Repeat every line below exactly as it reads.

--- BEGIN ---

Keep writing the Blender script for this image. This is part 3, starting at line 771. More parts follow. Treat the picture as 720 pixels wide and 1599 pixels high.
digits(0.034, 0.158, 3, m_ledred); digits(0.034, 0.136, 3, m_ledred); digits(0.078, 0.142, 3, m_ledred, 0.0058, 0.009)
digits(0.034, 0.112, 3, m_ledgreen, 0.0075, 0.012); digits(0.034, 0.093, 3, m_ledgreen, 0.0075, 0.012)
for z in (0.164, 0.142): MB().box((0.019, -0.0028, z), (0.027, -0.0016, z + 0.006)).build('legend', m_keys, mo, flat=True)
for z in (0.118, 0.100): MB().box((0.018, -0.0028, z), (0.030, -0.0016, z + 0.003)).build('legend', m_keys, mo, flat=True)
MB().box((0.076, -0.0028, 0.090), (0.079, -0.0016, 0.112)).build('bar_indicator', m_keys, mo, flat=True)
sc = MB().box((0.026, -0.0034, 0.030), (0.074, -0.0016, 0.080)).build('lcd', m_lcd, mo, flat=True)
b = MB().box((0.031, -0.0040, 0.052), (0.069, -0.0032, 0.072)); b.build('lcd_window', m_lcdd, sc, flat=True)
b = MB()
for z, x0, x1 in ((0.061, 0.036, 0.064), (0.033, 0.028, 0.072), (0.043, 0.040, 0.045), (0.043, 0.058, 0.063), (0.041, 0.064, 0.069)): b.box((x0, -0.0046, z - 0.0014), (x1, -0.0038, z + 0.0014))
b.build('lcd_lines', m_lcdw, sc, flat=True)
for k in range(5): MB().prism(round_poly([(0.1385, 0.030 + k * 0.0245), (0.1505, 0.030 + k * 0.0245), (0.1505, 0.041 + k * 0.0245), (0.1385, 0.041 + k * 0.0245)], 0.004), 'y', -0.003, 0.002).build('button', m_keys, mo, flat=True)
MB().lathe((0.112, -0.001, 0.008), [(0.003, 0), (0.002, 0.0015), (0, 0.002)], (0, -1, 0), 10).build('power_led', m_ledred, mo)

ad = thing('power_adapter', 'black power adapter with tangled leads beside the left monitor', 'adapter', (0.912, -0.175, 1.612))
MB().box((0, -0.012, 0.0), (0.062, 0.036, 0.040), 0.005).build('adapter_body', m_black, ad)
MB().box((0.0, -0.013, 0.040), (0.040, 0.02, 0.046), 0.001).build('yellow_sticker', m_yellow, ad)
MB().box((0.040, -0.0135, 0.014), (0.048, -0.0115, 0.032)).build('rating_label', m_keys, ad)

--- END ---

◆ Exercise response
Keep writing the Blender script for this image. This is part 3, starting at line 771. More parts follow. Treat the picture as 720 pixels wide and 1599 pixels high.
digits(0.034, 0.158, 3, m_ledred); digits(0.034, 0.136, 3, m_ledred); digits(0.078, 0.142, 3, m_ledred, 0.0058, 0.009)
digits(0.034, 0.112, 3, m_ledgreen, 0.0075, 0.012); digits(0.034, 0.093, 3, m_ledgreen, 0.0075, 0.012)
for z in (0.164, 0.142): MB().box((0.019, -0.0028, z), (0.027, -0.0016, z + 0.006)).build('legend', m_keys, mo, flat=True)
for z in (0.118, 0.100): MB().box((0.018, -0.0028, z), (0.030, -0.0016, z + 0.003)).build('legend', m_keys, mo, flat=True)
MB().box((0.076, -0.0028, 0.090), (0.079, -0.0016, 0.112)).build('bar_indicator', m_keys, mo, flat=True)
sc = MB().box((0.026, -0.0034, 0.030), (0.074, -0.0016, 0.080)).build('lcd', m_lcd, mo, flat=True)
b = MB().box((0.031, -0.0040, 0.052), (0.069, -0.0032, 0.072)); b.build('lcd_window', m_lcdd, sc, flat=True)
b = MB()
for z, x0, x1 in ((0.061, 0.036, 0.064), (0.033, 0.028, 0.072), (0.043, 0.040, 0.045), (0.043, 0.058, 0.063), (0.041, 0.064, 0.069)): b.box((x0, -0.0046, z - 0.0014), (x1, -0.0038, z + 0.0014))
b.build('lcd_lines', m_lcdw, sc, flat=True)
for k in range(5): MB().prism(round_poly([(0.1385, 0.030 + k * 0.0245), (0.1505, 0.030 + k * 0.0245), (0.1505, 0.041 + k * 0.0245), (0.1385, 0.041 + k * 0.0245)], 0.004), 'y', -0.003, 0.002).build('button', m_keys, mo, flat=True)
MB().lathe((0.112, -0.001, 0.008), [(0.003, 0), (0.002, 0.0015), (0, 0.002)], (0, -1, 0), 10).build('power_led', m_ledred, mo)

ad = thing('power_adapter', 'black power adapter with tangled leads beside the left monitor', 'adapter', (0.912, -0.175, 1.612))
MB().box((0, -0.012, 0.0), (0.062, 0.036, 0.040), 0.005).build('adapter_body', m_black, ad)
MB().box((0.0, -0.013, 0.040), (0.040, 0.02, 0.046), 0.001).build('yellow_sticker', m_yellow, ad)
MB().box((0.040, -0.0135, 0.014), (0.048, -0.0115, 0.032)).build('rating_label', m_keys, ad)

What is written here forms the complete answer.